If anyone asks, I jump right to the part where all 3 of them are bisexual.

The girlfriend front remains a dead ringer for the Western front - vast, monotonous, littered with the bodies of young idiots and a rather silly affair altogether. My penis seems to be getting better at recovering after each masturbation, and now that there's a TV in the house it's being put to regular exercise.

The penis and the TV.

I wish they would put more ugly people on television.

The house is a Grade 2 Medieval Wheelwrights - four floors, church timbers, mediterranean garden, gym, 3 bathrooms, minstrel's gallery and one very pissed off ghost.

Said ghost is in the habit of plaguing me with nightmares - perhaps he's got sick of people masturbating in his house. I've been strangled by a tentacle monster, eaten by a clam, mauled by zombies, savaged by a demon child, kidnapped by a publishing agent, drowned, smothered, shot by my old drill sergeant and confronted with the theory that I've been unconscious since last year and have imagined everything since.

In order to avert the perhaps-inevitable moment where I fuck up the house by embarking on a crusade of exorcism, I have diverted my rebellious energies to a different forum.

The Iwaku forum to be precise, a little writing community that I administrated and wholly excluded from my comedic creations. I decided to step down after inflicting a momentous catalogue of structural changes that the little yankies and Japanophiles objected to.

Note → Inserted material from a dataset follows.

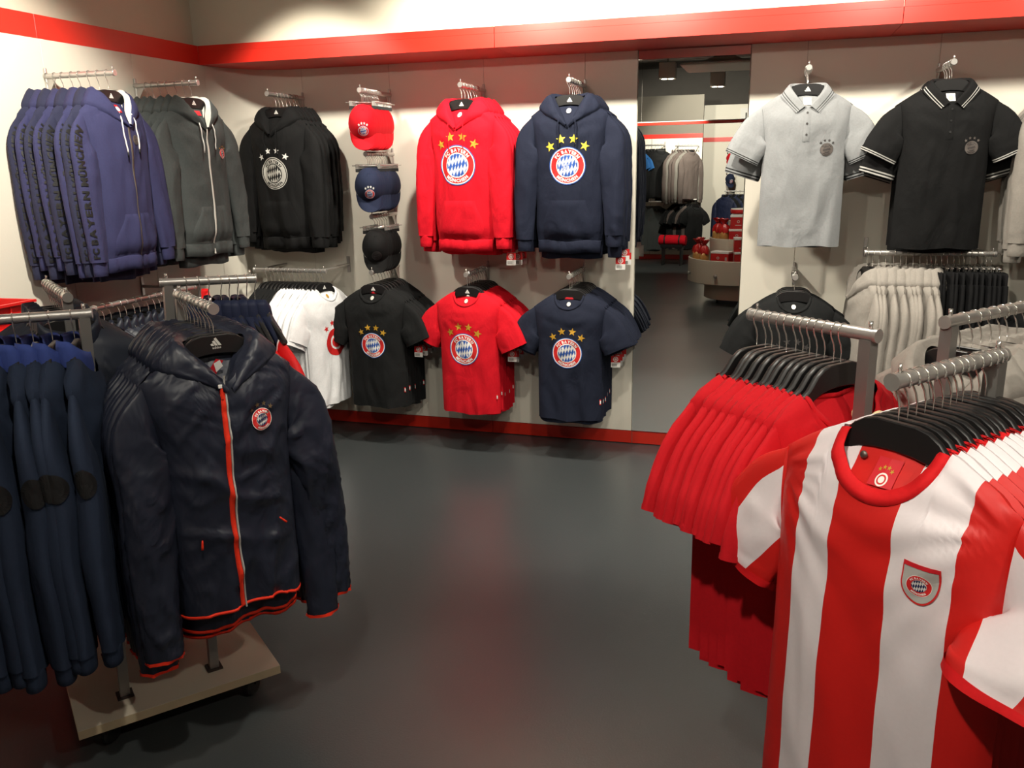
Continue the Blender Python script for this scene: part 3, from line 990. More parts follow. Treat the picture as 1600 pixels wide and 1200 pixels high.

Plus I got sold out by an egotistical WOW-player.

Note to self - never mess with WOW-players.

So, with that sacrifice to the altar of periodic fuck-ups, I'm settling in to the new house nicely.

My housemate (the delusional psychotic one) isn't talking to me because I said her cat was fat and asked her to take her hairs out of the shower.

Should I apologize for that...? Well, the nightmares have tailed off lately, so maybe the ghost agrees with me about the cat.


Oh, and the other day I found out that every event, choice and detail of my 26-year life has been definitively linked to a grand premeditated scheme of cosmic significance.

But that can wait...

2 comments:

Anonymous said...

Heeeey, I'm a WoW player!

Anonymous said...

Hmm...an interesting slight commentary on American friends.